Laura Muir: “Which he did all the time. He made these over 5000 sketches that he kept and would go back to years later. Like look at this sketch here, this will later on become the blueprint for “The Bathers” that are on view at SCHIRN now. You can see the bathing suits are similar, like the orange one here on the right or the striped one in the left, the composition is similar too with the bathers in the forefront and the boats in the back, but the style has drastically changed…”
Lynette Roth: “Alright, should we go downstairs and have a look at the paintings we still have on view in our galleries?”
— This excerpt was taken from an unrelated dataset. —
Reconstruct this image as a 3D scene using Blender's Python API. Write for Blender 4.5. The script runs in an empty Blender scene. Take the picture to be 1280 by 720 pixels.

I’ll grab my notebook and phone and we’re off in search of the last two paintings still residing at Harvard Art Museums while most of the others went to Frankfurt for the retrospective. We cross through the impressive main courtyard populated by visitors gazing into the galleries and all the way up to the glass ceiling, each floor looking slightly different than the next. From old world columns to the pigment library, the eye can get caught on a myriad of things. When we finally reach the Bauhaus inspired section of the museum, Lynette directly beelines to “Bird Cloud”, a focal point of the room demanding the viewer’s attention. It is not the largest piece in the space, but the lonely figure on the lower left corner pulls at me the second it comes into view. After seeing the nature sketch as well as the follow up watercolor paintings, it is mesmerizing to see the final painting with its simplified, splintered forms, Feininger himself called prism-ism, in person. It’s like Lynette said, he changed it, but the bird cloud formation is still very much recognizable.